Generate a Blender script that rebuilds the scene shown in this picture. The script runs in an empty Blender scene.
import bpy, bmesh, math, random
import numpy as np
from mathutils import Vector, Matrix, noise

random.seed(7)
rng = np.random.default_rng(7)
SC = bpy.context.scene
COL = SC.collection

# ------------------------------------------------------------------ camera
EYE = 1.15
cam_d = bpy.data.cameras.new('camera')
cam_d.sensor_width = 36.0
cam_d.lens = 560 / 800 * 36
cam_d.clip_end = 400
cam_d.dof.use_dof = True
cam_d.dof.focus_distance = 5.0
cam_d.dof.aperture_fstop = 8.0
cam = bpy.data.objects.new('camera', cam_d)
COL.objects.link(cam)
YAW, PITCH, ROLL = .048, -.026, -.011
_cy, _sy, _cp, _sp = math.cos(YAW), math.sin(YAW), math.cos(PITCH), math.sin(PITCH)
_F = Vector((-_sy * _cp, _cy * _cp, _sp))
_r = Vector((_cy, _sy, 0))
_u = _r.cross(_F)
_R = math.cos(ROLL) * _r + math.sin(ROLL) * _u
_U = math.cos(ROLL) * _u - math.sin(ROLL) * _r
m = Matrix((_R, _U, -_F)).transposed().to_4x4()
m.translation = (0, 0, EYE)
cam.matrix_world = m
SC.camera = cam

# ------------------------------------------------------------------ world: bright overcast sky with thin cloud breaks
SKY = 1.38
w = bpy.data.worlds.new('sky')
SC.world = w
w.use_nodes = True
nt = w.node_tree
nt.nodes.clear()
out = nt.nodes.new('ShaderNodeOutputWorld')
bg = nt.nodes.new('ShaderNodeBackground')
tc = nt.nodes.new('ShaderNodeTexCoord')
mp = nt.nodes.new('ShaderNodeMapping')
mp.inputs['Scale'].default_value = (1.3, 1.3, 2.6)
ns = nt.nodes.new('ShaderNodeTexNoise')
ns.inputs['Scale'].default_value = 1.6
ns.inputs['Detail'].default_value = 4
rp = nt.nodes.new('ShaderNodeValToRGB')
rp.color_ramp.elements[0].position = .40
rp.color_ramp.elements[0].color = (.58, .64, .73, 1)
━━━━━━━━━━
What to work on: Copy each line of the data that contains the word "scene".

Correct answer:
Generate a Blender script that rebuilds the scene shown in this picture. The script runs in an empty Blender scene.
SC = bpy.context.scene